La notizia è di quelle che ha fatto tremare il mercato. Nonostante il piano di sostegno di circa 110 miliardi di euro varato dall’Unione europea, il Credit default swap sull’emissione a cinque anni della Grecia ha raggiunto a fine giugno il proprio record storico, abbattendo la soglia dei mille basis point. Le quotazioni sono poi leggermente scese nei giorni a venire, fino ad assestarsi a quota 906 (dati al 2 luglio). Chi vuole proteggersi dal rischio fallimento dei bond greci deve pagare oggi circa il 10% dell’importo assicurato; un costo superiore a quello necessario per i bond argentini e inferiore solo a quelli del Venezuela.
Ciò nonostante, le autorità elleniche si sono definite “fiduciose” sul raggiungimento degli obiettivi fissati per i prossimi anni e sul buonfine degli aiuti. Anche perchè, secondo alcuni osservatori, i Cds non sarebbero così attendibili, visto che spesso sono oggetti di attacchi speculativi.

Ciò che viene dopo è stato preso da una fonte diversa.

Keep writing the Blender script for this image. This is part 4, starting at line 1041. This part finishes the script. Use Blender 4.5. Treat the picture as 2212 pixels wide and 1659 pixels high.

Cosa sono e come funzionano
Il Credit default swap tecnicamente è un contratto che ha la funzione di trasferire l’esposizione creditizia di prodotti a reddito fisso tra le parti. È il derivato creditizio più usato. In pratica è un accordo tra un acquirente ed un venditore per mezzo del quale il compratore paga un premio periodico a fronte di un pagamento da parte del venditore in occasione di un evento relativo ad un credito (come ad esempio il fallimento del debitore) cui il contratto è riferito. Il Cds viene spesso utilizzato con la funzione di polizza assicurativa o copertura per il sottoscrittore di un’obbligazione. Tipicamente la durata di un Cds è di cinque anni e sebbene sia un derivato scambiato sul mercato over the counter (non regolamentato) è possibile stabilire qualsiasi durata.
Quindi, la quotazione di un Cds può fornire una stima del rischio insito nelle obbligazioni assicurate. Più uno swap è caro, più il default del creditore è probabile, almeno in teoria.
Insomma, i Cds possono essere considerati semplici contratti assicurativi. Se compro dei bond (governativi o corporate), mi posso coprire dal rischio di default del creditore tramite questi strumenti. Ma i Cds possono essere considerati anche asset puramente speculativi. Una scommessa sul fallimento di una azienda o addirittura di un Paese. Teoricamente, gli speculatori hanno la possibilità di scommettere sul default di un soggetto e contemporaneamente di operare sui mercati per far fallire lo stesso. È come essere intestatario dell’assicurazione sulla vita di qualcuno e poi avere la possibilità di ucciderlo o assoldare un sicario per farlo fuori.
Rischio sovrano sovrastimato?
L’utilizzo dei Cds è sempre più elevato e determinante sui mercati del credito, ma la loro quotazione riflette davvero il rischio di default? “Il fatto di poter scambiare un unico valore per ogni emittente (invece che una pluralità di obbligazioni), consente di concentrare tutta l’attività degli operatori aumentando, almeno in teoria, l’efficienza di mercato”, afferma Jacopo Ceccatelli, partner di JC&Associati. “Questo, però, è a nostro parere certamente vero per tutti gli emittenti corporate. Per quanto riguarda gli Stati sovrani invece, va sottolineato che in molti casi il rischio controparte (cioè che fallisca la controparte che ha venduto il Cds) può essere più elevato del rischio sottostante (cioè che fallisca l’emittente oggetto del Cds). Per questo motivo il costo dei Cds su Stati sovrani con merito di credito molto elevato (come Germania, Norvegia o Svizzera) tende a sovrastimare il rischio di default”.
“Proprio per la loro liquidità e facilità di trattazione”, prosegue Ceccatelli, “i Cds sono da un lato lo strumento ideale per la speculazione, ma dall’altro anche l’indicatore più efficiente per determinare le tendenze di mercato di breve periodo”.
Verso il divieto?
Negli ultimi mesi, numerosi economisti e politici si sono fatti avanti chiedendo un vero e proprio divieto dell’utilizzo dei Credit default swap, proprio per la loro natura speculativa. Lo scorso mese, anche la Commissione Ue ha dichiarato di essere al lavoro per “limitare temporaneamente o vietare le vendite allo scoperto e i Cds in situazioni di emergenza”. Anche se ad oggi non c’è niente di deciso, l’azione dovrebbe venire coordinata a livello europeo attraverso l’Esma, l’Autorità Ue di vigilanza sui mercati.